[Dataset excerpt]
## BEGIN

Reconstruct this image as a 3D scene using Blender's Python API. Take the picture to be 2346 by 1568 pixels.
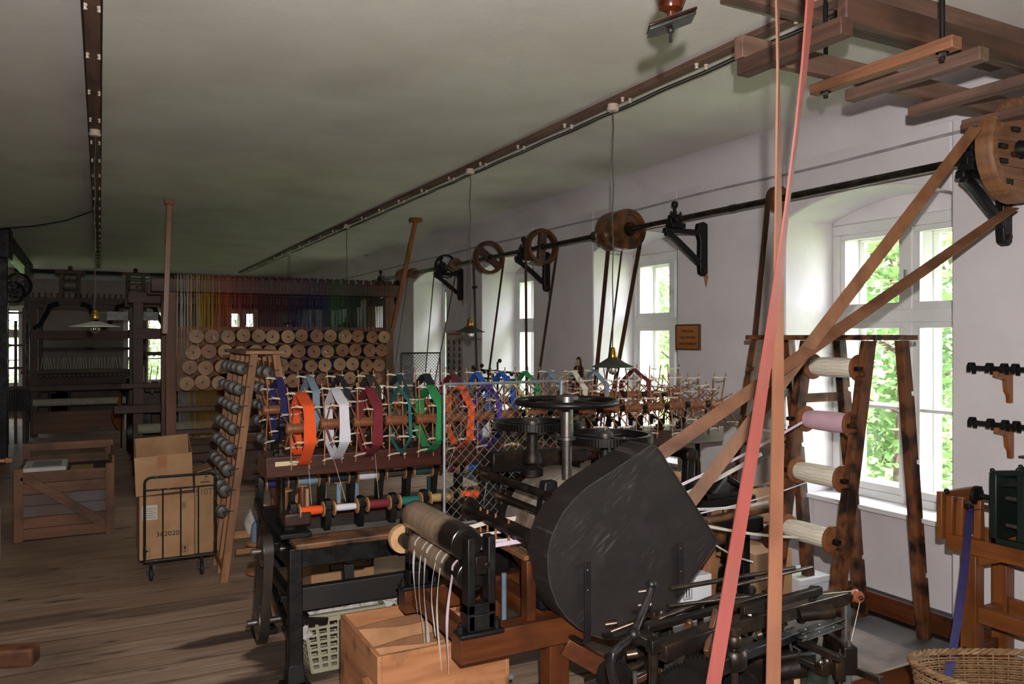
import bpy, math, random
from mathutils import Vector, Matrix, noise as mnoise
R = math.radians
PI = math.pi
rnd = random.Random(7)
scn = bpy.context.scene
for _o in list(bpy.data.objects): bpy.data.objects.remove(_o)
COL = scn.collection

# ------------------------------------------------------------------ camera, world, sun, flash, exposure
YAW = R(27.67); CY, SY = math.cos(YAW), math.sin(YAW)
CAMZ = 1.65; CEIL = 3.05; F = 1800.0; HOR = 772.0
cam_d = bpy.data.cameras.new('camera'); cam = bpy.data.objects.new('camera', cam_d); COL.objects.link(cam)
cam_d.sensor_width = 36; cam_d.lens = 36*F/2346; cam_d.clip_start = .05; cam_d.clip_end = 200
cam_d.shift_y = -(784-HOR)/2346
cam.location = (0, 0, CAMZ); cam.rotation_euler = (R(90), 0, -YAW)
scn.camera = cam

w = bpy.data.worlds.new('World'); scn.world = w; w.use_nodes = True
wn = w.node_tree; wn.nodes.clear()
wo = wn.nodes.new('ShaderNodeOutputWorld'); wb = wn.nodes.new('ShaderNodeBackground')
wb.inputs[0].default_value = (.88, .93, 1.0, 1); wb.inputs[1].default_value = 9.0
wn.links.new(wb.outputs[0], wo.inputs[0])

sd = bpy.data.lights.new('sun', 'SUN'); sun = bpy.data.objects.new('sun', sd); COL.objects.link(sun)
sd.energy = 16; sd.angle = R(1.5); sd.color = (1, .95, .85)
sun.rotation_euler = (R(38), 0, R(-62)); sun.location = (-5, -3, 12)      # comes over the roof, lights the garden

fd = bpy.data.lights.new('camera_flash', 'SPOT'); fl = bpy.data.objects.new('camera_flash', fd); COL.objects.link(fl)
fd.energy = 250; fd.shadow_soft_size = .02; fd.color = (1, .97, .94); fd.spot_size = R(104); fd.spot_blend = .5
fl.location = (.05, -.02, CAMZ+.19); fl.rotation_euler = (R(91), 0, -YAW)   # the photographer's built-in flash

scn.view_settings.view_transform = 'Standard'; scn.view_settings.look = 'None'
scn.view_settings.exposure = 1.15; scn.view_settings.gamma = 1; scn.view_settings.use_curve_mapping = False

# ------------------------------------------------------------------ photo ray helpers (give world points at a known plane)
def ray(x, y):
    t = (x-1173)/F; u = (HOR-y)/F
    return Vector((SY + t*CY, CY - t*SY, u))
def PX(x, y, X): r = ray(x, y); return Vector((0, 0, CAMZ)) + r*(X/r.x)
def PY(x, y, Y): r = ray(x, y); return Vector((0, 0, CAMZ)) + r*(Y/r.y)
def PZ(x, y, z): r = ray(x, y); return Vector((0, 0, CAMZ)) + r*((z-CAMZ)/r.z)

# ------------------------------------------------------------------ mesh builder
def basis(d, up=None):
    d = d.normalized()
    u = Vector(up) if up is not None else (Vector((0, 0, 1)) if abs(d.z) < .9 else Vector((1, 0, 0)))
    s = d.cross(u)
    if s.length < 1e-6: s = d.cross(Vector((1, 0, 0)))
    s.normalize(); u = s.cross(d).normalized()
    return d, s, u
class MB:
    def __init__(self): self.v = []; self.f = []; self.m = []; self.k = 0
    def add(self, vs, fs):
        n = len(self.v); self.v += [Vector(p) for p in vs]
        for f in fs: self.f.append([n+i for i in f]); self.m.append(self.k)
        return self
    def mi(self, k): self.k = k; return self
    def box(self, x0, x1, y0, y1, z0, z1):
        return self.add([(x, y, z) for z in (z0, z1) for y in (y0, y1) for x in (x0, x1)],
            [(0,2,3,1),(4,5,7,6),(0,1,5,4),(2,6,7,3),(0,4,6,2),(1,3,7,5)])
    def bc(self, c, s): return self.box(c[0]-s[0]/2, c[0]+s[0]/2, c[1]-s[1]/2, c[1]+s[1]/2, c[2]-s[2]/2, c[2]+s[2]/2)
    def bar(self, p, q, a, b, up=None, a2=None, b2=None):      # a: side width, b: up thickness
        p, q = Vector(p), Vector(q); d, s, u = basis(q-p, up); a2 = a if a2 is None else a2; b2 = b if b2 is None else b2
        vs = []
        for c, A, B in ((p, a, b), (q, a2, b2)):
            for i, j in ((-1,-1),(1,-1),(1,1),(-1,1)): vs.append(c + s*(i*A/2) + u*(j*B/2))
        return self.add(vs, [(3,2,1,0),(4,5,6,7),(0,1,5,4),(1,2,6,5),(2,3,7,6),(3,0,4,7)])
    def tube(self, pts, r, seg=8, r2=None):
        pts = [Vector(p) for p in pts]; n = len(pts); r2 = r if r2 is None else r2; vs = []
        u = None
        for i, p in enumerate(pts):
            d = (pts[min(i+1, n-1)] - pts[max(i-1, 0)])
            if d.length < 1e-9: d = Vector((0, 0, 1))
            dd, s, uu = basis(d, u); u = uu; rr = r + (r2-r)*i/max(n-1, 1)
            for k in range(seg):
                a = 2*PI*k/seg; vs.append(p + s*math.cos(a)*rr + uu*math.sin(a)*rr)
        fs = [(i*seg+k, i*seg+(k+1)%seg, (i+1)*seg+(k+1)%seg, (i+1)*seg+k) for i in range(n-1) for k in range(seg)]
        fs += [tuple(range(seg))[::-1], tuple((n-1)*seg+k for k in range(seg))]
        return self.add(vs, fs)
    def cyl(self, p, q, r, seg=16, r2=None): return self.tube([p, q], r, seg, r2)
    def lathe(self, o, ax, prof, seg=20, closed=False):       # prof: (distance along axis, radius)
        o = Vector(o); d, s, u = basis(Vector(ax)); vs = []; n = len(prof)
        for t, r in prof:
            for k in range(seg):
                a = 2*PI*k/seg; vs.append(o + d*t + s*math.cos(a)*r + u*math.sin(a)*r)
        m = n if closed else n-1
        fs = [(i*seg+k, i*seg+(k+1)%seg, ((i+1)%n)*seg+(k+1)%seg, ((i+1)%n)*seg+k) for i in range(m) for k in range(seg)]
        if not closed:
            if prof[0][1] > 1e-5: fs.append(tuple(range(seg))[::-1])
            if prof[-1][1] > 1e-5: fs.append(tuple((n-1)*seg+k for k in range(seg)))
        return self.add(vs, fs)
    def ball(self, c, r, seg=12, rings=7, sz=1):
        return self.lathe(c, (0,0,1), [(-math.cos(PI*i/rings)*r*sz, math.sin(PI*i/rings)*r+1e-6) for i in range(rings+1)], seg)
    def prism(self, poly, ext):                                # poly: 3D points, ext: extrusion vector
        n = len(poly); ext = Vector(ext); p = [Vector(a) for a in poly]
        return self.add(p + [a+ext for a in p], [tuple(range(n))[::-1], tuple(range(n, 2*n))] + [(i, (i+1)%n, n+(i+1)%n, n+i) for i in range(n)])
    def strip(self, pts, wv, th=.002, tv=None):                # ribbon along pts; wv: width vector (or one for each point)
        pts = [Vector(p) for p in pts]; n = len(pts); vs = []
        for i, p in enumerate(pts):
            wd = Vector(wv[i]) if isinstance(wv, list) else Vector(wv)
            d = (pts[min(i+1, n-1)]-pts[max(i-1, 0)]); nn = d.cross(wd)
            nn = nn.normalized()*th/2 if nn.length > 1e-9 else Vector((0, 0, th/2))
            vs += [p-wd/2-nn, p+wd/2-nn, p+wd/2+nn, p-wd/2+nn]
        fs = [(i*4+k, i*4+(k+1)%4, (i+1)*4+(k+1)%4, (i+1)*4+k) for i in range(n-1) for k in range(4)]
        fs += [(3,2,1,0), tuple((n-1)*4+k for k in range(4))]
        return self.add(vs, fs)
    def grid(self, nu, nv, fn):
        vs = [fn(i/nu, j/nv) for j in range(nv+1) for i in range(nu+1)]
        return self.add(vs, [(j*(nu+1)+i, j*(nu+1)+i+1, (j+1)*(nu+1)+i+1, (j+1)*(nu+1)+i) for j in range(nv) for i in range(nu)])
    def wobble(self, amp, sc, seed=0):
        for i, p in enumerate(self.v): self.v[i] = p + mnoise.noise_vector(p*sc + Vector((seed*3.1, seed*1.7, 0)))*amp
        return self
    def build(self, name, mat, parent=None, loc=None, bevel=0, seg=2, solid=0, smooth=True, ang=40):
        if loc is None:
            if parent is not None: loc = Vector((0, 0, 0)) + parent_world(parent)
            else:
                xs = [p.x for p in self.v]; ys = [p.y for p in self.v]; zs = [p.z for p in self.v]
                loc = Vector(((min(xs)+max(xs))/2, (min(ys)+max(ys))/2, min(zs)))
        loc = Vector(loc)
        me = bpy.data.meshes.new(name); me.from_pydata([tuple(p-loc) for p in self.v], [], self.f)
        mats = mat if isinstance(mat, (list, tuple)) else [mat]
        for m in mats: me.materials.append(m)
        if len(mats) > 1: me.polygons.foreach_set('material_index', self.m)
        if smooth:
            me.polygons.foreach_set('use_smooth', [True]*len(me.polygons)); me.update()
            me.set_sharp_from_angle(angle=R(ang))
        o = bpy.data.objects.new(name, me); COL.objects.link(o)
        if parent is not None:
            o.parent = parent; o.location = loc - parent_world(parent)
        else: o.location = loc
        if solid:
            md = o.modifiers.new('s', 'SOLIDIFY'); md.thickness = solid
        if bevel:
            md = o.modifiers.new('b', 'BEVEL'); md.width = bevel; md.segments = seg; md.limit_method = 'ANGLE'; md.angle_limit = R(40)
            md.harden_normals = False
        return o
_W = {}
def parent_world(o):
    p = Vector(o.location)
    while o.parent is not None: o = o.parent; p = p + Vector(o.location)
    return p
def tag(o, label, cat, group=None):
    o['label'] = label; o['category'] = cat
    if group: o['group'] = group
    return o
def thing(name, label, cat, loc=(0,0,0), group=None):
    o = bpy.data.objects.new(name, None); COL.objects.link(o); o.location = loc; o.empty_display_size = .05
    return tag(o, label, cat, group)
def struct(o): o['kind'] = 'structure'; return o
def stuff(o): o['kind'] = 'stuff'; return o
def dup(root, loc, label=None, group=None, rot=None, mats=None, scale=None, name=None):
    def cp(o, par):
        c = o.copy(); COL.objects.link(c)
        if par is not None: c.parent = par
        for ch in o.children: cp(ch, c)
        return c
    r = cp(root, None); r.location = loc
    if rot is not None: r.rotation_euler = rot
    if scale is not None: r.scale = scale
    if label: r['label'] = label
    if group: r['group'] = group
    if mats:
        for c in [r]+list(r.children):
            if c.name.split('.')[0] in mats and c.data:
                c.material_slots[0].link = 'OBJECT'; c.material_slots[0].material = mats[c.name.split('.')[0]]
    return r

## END
## BEGIN

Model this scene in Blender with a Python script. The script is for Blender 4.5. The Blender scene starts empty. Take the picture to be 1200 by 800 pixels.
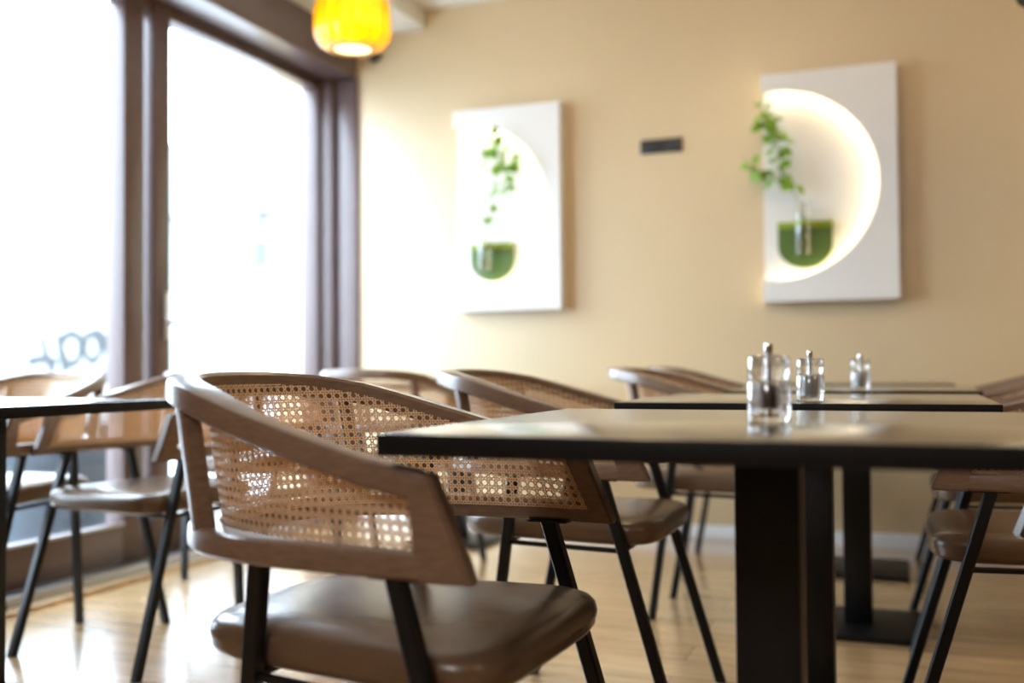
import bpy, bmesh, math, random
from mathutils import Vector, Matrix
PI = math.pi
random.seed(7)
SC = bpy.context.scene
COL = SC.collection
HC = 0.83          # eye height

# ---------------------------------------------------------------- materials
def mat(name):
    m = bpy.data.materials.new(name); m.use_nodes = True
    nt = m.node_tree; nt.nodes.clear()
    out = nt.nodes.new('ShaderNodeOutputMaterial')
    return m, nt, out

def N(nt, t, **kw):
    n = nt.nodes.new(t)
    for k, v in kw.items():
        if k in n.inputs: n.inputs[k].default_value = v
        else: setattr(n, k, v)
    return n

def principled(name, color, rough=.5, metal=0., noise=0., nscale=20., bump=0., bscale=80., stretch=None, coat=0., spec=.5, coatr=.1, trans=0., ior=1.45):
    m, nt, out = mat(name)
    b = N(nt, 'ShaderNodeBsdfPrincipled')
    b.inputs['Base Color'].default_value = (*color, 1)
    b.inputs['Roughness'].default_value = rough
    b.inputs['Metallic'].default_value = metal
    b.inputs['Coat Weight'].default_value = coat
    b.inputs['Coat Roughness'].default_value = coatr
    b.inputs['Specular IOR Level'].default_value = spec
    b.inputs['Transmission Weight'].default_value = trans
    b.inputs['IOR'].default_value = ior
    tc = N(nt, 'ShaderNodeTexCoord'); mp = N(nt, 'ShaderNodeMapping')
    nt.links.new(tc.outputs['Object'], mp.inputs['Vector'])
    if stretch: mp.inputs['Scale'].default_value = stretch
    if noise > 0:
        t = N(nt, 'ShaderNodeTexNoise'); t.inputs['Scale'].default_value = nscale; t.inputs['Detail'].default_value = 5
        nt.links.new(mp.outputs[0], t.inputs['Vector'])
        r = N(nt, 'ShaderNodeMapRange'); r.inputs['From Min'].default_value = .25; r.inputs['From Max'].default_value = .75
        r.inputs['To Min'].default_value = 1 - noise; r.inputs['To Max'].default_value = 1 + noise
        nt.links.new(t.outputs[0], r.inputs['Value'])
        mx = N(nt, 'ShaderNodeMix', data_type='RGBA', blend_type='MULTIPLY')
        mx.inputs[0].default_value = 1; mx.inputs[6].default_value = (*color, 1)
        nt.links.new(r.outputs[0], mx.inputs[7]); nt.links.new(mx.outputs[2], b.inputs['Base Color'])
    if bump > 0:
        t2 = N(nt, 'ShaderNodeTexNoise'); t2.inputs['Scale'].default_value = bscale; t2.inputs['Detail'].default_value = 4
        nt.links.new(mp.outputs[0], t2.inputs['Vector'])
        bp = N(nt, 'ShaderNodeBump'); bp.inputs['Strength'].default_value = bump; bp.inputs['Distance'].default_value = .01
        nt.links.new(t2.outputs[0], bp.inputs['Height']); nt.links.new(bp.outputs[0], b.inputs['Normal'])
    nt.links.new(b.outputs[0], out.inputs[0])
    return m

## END

▶ EXERCISE: Would you restate, exactly and with no pictures, the lines of the entries above from the one containing "Model this scene" through the one containing "return m, nt, out"?

▶ RESULT OF THE TASK:
Model this scene in Blender with a Python script. The script is for Blender 4.5. The Blender scene starts empty. Take the picture to be 1200 by 800 pixels.
import bpy, bmesh, math, random
from mathutils import Vector, Matrix
PI = math.pi
random.seed(7)
SC = bpy.context.scene
COL = SC.collection
HC = 0.83          # eye height

# ---------------------------------------------------------------- materials
def mat(name):
    m = bpy.data.materials.new(name); m.use_nodes = True
    nt = m.node_tree; nt.nodes.clear()
    out = nt.nodes.new('ShaderNodeOutputMaterial')
    return m, nt, out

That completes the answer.